Colombia delivered a mixed bag. Industrial production remained in contraction at -0.5% year-on-year, missing the 0.2% consensus, while retail sales decelerated sharply to 7.8% from 11.0% and below the 10.1% forecast. The combination suggests the consumer-led recovery is losing steam as high interest rates and political uncertainty weigh on spending.

Argentina’s February budget balance came in at 1,411 million pesos — still in surplus but well below January’s 3,126 million — as the Milei government’s fiscal consolidation continues at a moderating pace. Housing starts in Canada beat expectations at 250,900 versus 243,000, offering one bright spot amid the otherwise grim labor and inflation picture.

Verdict

Canada’s disinflation narrative is strengthening rapidly. For Latin America, the oil retreat is a lifeline for net importers like Brazil, but Colombia’s fading consumer momentum and Mexico’s holiday closure leave the region data-light heading into a pivotal Fed week.

Trades & Tilts

Short AUD/NZD. The RBA is hiking into a war-driven oil shock with a split board. If oil reverses further the hike looks premature. Either way, Australian mortgage stress is about to intensify.
Long CAD rate cuts.
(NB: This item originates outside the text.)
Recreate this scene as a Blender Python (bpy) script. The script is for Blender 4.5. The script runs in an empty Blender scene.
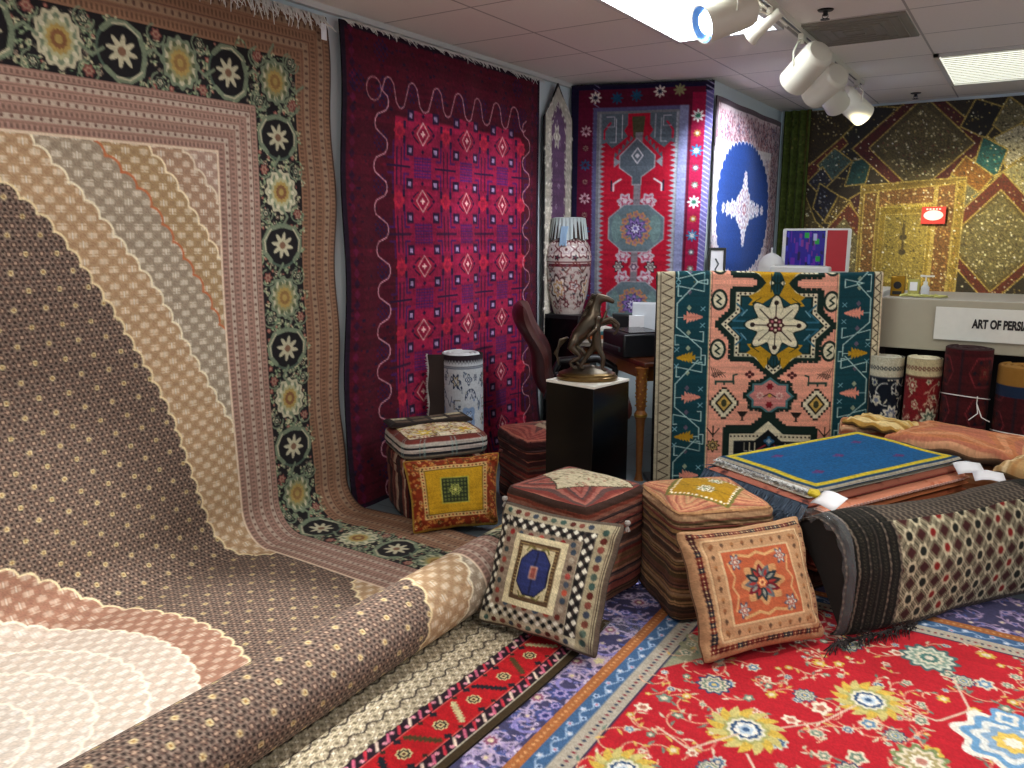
import bpy, math, random
import numpy as np
from mathutils import Vector, Matrix

# ------------------------------------------------------------------ camera, world, lights, exposure
scene = bpy.context.scene
col = scene.collection
cam_data = bpy.data.cameras.new('camera'); cam = bpy.data.objects.new('camera', cam_data); col.objects.link(cam)
scene.camera = cam
cam_data.sensor_fit = 'HORIZONTAL'; cam_data.sensor_width = 36; cam_data.lens = 36*800/1024
cam_data.clip_start = .05
CAM = Vector((0, 0, 1.5)); PITCH = math.atan(152/800); YAW = math.atan(523/math.hypot(800, 152))
cam.location = CAM
cam.rotation_euler = (math.pi/2-PITCH, 0, YAW)

world = bpy.data.worlds.new('open_side_fill'); scene.world = world; world.use_nodes = True  # even fill light added through the unbuilt right and rear sides
world.node_tree.nodes['Background'].inputs[0].default_value = (.86, .93, 1.0, 1)
world.node_tree.nodes['Background'].inputs[1].default_value = .48

def area(loc, rot, sx, sy, power, color):
    d = bpy.data.lights.new('fluorescent', 'AREA'); d.shape = 'RECTANGLE'; d.size = sx; d.size_y = sy
    d.energy = power; d.color = color
    o = bpy.data.objects.new('fluorescent', d); o.location = loc; o.rotation_euler = rot; col.objects.link(o); return o
def spot(loc, target, power, angle, color=(1, .97, .92), blend=.6, r=.03):
    d = bpy.data.lights.new('track_bulb', 'SPOT'); d.energy = power; d.spot_size = math.radians(angle); d.spot_blend = blend
    d.shadow_soft_size = r; d.color = color
    o = bpy.data.objects.new('track_bulb', d); o.location = loc
    o.rotation_euler = (Vector(target)-Vector(loc)).to_track_quat('-Z', 'Y').to_euler(); col.objects.link(o); return o
# left ceiling panel in view, then three added out-of-view area lights without fixtures
area((-1.565, 4.10, 2.585), (0, 0, 0), .56, 1.12, 26, (.92, .97, 1))
area((1.50, 4.10, 2.585), (0, 0, 0), .56, 1.12, 26, (1, .96, .88))
area((-1.565, 1.05, 2.585), (0, 0, 0), .56, 1.12, 26, (1, .97, .92))
area((.9, 1.05, 2.585), (0, 0, 0), .56, 1.12, 30, (1, .97, .92))
# track spots: (mouth position, aim, power, cone)
SPOTS = [((-1.34, 3.22, 2.46), (-2.45, 1.05, .0), 430, 40, (1, .98, .95)),
         ((-1.36, 3.60, 2.385), (-2.62, 2.12, 1.62), 45, 50, (.97, .98, 1)),
         ((-1.34, 4.22, 2.42), (-3.06, 4.6, 1.35), 80, 46, (.95, .90, 1)),
         ((-1.27, 4.90, 2.31), (-2.50, 5.9, 1.45), 48, 50, (.92, .94, 1)),
         ((-1.32, 5.60, 2.34), (-2.08, 6.25, 1.95), 170, 60, (.86, .92, 1)),
         ((-1.20, 6.00, 2.32), (-.72, 7.8, 1.25), 90, 62, (1, .90, .62)),
         ((-1.10, 6.45, 2.30), (-.15, 7.8, 1.30), 90, 62, (1, .88, .58))]
for a, b, p, ang, cl in SPOTS: spot(a, b, p, ang, cl)
spot((.35, 2.75, 2.45), (-.35, 2.35, 0), 90, 62, (1, .97, .92))      # unseen spot right of the frame, aimed at the red floor carpet; no fixture
vs = scene.view_settings
vs.view_transform = 'Standard'; vs.look = 'None'; vs.gamma = 1; vs.use_curve_mapping = False
vs.exposure = .10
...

Headline CPI at 1.8% with the labor market cratering gives the BoC a green light. April cut is priced, but the pace of disinflation opens the door for 50bps.
Fade Monday’s equity rally ahead of the Fed. The bounce was oil-relief driven, not fundamental. Empire State at -0.2 says manufacturing is stalling, and Powell’s dot plot could reignite rate-fear volatility.
Watch Nvidia post-GTC for sector direction. The AI trade is the only sustained bid in this market. If Huang’s keynote disappoints, tech loses its last pillar of support.
Underweight Colombia equities. Industrial production still negative, retail sales decelerating, and the COLCAP lacks a near-term catalyst. The BoC-Banrep rate divergence favors CAD-denominated LatAm plays instead.